Today, the European Union decided to put the armed wing of Hezbollah on its terror list. This is a welcome, if belated, step, given that it took the EU a whole year after Hezbollah conducted a murderous operation on European soil to take action.
It is also a sign of the moral confusion reigning over EU Middle East foreign policy.
You will be shocked to know that a Google search for “red brigades” and “armed wing” will not yield much. Same for “IRA” and “armed wing.” Or Baader-Mainhof group and the same. Can you imagine, for example, a 1979 headline from an Italian daily announcing that the European Economic Community (the precursor to the European Union) had finally deliberated, a year after the Italian Red Brigades had kidnapped and murdered a former prime minister, that only their armed wing deserved to be called a terrorist group?
Granted, the EEC powers were more limited back then. But Europeans never found it as difficult to look at terror organizations and call them by their name. They did not waste time in intellectual contortionism and rhetorical hair splitting about what these organizations were–or what their members engaged in. The IRA, ETA, the Red Brigades, and the entire array of murderous groups from the extreme left and the extreme right of the European political spectrum became terrorists the minute they impugned a weapon and sought to achieve their political goals by murdering their adversaries and occasionally killing civilians indiscriminately. That those who gave the orders may have sat in an elected body, worked as members of a respectable profession, or served as the heads of a charitable foundation mattered little.
It took no great wisdom to see that the hand that held the gun and the mind that guided it were one and the same thing–that there was an inseparable, organic link between the ideologues who provided moral, intellectual, and political justification for violence, which in turn guided the violent executioners’ actions.

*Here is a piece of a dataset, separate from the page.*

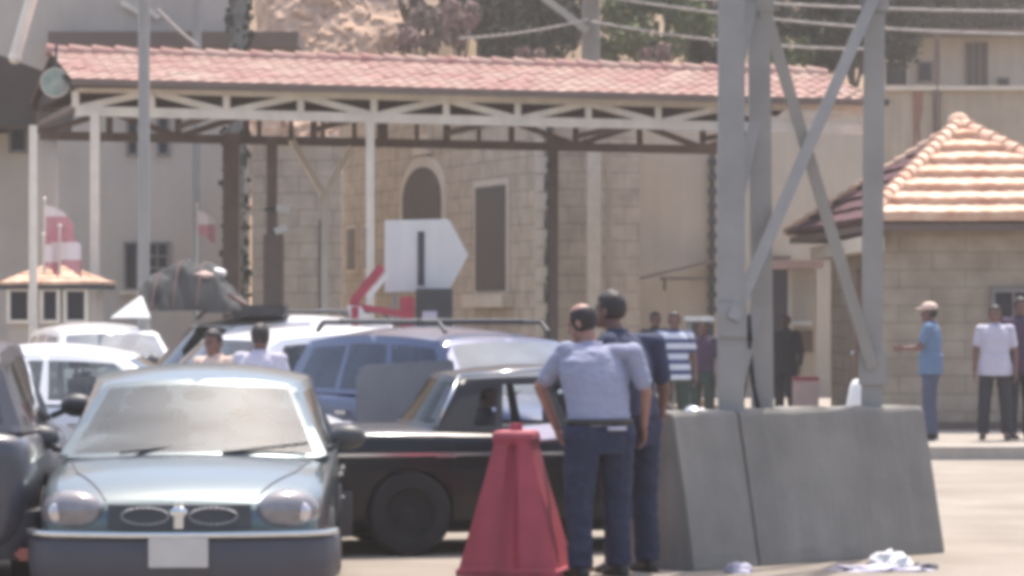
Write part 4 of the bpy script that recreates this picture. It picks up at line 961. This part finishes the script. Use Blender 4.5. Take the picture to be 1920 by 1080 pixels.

Similarly, there is no trace in newspaper clips or court proceedings for an “armed wing” of the mob or an “armed wing” of the drug cartels, which are somehow distinct, in terms of “command responsibility” from the rest of the organization. Mob hit man Giovanni Brusca, one of the Corleone clan’s most ruthless killers, did not somehow belong to the “armed wing” of the mafia, where he killed people unbeknownst to the otherwise charitable dons. The Mexican Zetas certainly have a military wing–more like an army of gruesome murderers–and it is certainly integral to the entire organization and its aims. Whether the Zetas or the mob provide a pension to their family members or send them to good doctors is immaterial to the way we understand these groups, their aims, and their methods. Nor are their business interests somehow classified into “legitimate” and “illegitimate.” Whether it’s drug trafficking or money laundering through art and real estate, we call it criminal, because … well, it is criminal.
But the EU sticks to its own imagined distinction when it comes to radical Islamic groups engaged in terrorist activities. Though you will be hard pressed to find reference to an armed wing of Hezbollah within Hezbollah, such references abound in the Western press. It is a convenient way to avoid having to tackle the problem of Hezbollah–a proxy of the Iranian regime whose ideology justifies the use of violence for political ends and whose entire structure thus serves the purpose of carrying out such violence.
All this, of course, is not to make the perfect the enemy of the good–better sanctions against a legal fiction than no sanctions at all, if the former have more real consequences than the latter.
But longer term, the EU will prove itself yet again ineffectual in the Middle East unless it is prepared to exercise moral clarity and recognize that the “armed wing” of Hezbollah is not a case of the right hand not knowing what the left hand does–more like a case of a division of labor within an organization where the military wing executes the vision of its political leadership.